You called it a gray goo style positive feedback loop. It is not, there is a upper bound on how much will be spent. There is no feedback loop as well, if the price goes up, more will be spent on mining, but that does not feedback to make the price go higher as required for a loop. Moreover, the block reward is exponentially decaying.

Your reading of the tweet is that a person saying a system should use less CO2 implies that person believes the system is unsustainable. I don't think that is reasonable, e.g. an Airline CEO launching an initiative to reduce the airlines CO2 usage would not believe that the airline is unsustainable. I did misread the other part of your statement-- you said bitcoin is ridiculous, not that Hal said that.


There are literally hundreds of currencies that were demanded for tax payments that have ended up with zero value eventually. That is not sufficient to make a valuable currency. What is necessary (in my opinion) is using the currency broadly for payments (not only taxes), and having a monetary policy that does not use excessive debt or inflation.
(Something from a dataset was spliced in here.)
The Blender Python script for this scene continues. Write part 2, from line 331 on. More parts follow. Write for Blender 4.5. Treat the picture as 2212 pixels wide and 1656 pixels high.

It is not a sufficient condition. It is a necessary one.


This exact photo is displayed in the article.


The cognitive dissonance here is amazing. Here is an actual application of crypto that is downvoted, while empty talking points around how crypto has zero use cases are always the top comments.


Title is grossly incorrect and leading to inflammatory comments. Proof of work has not been made illegal, new proof of work operations that use fossil fuel energy are blocked. Existing proof of work operations, and new operations using non fossil fuel energy are not banned at all.